En l'espèce, il ne résulte d'aucun élément que les parties aient eu la commune intention de contractualiser la mise à disposition d'un véhicule pour accomplir les trajets entre le domicile et le nouveau siège social. Il résulte en réalité clairement des correspondances de l'employeur, dont les termes ne sont contredits pas aucune pièce fournie par le salarié, que cette mise à disposition, intervenue en cours d'exécution du contrat de travail et sans qu'un avenant ne soit formalisé, revêtait un caractère temporaire dont le salarié avait été averti. On observera d'ailleurs que l'employeur a prévenu à l'avance le salarié de ce qu'il reprendrait le fourgon et proposé une solution de remplacement, quasiment équivalente, le salarié n'expliquant pas les raisons pour lesquelles il n'en a pas usé. Aucune modification du contrat de travail n'est intervenue.
Ainsi, le licenciement du salarié qui, suite à une simple modification de ses conditions de travail décidée par l'employeur dans l'exercice de son pouvoir de direction, s'est trouvé en absence ni autorisée ni justifiée, alors même qu'il avait été mis en demeure de justifier de son absence ou de réintégrer l'entreprise par une lettre du 28 septembre 2012, et a abandonné en définitive son poste pendant deux mois, est justifié par une faute grave.

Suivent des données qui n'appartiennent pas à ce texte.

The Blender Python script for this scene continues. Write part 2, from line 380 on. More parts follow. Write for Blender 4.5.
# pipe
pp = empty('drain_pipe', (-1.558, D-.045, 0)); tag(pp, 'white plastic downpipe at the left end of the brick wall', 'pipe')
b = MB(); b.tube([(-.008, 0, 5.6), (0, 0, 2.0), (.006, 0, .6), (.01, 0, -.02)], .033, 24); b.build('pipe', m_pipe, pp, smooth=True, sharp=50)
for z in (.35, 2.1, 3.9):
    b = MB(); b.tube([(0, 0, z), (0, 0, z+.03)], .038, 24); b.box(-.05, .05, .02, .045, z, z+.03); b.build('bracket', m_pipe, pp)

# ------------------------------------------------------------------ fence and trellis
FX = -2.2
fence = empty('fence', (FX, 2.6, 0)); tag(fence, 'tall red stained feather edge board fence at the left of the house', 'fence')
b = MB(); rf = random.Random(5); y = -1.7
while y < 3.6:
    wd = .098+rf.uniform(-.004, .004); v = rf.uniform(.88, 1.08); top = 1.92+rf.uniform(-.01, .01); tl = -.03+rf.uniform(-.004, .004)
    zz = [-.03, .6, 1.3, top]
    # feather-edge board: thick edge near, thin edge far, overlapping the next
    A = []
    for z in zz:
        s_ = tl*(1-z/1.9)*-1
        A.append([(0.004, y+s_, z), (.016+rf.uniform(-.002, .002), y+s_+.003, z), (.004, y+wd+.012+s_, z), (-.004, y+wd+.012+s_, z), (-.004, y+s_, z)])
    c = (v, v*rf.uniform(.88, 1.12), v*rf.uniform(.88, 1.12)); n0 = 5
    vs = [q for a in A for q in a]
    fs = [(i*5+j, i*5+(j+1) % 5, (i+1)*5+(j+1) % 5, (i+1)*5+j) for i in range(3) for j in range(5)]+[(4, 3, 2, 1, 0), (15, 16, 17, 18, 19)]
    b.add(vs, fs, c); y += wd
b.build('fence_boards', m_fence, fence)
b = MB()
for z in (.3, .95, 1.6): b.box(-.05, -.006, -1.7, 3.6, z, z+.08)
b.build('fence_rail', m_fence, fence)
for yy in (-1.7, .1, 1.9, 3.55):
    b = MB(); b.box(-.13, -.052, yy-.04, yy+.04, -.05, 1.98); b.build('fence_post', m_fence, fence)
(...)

Le salarié sera par conséquent débouté de sa demande de rappel de salaires et congés payés afférents puisque s'étant trouvé en absence ni autorisée ni justifiée pendant la période du 23 août 2012 au 11 octobre 2012 durant laquelle il n'a pas accompli sa prestation de travail alors même qu'il n'en avait pas été empêché par le fait de son employeur, puis ayant été mis à pied à titre conservatoire du 12 octobre 2012 au 27 octobre 2012 dans des conditions justifiées par l'existence d'une faute grave.
Il sera également débouté de ses demandes en paiement d'indemnités de rupture, le licenciement étant justifié par une faute grave.
Le jugement sera également confirmé de ces chefs.
PAR CES MOTIFS,
La cour statuant publiquement, en matière sociale, contradictoirement et en dernier ressort,
Confirme le jugement en toutes ses dispositions, sauf à préciser que M. Olivier X... s'est désisté en cause d'appel de ses demandes de rappel de salaires et congés payés afférents au titre des minima paritaires ;
Y ajoutant,
Dit n'y avoir lieu à application de l'article 700 du code de procédure civile en cause d'appel ;
Condamne M. Olivier X... au paiement des dépens d'appel.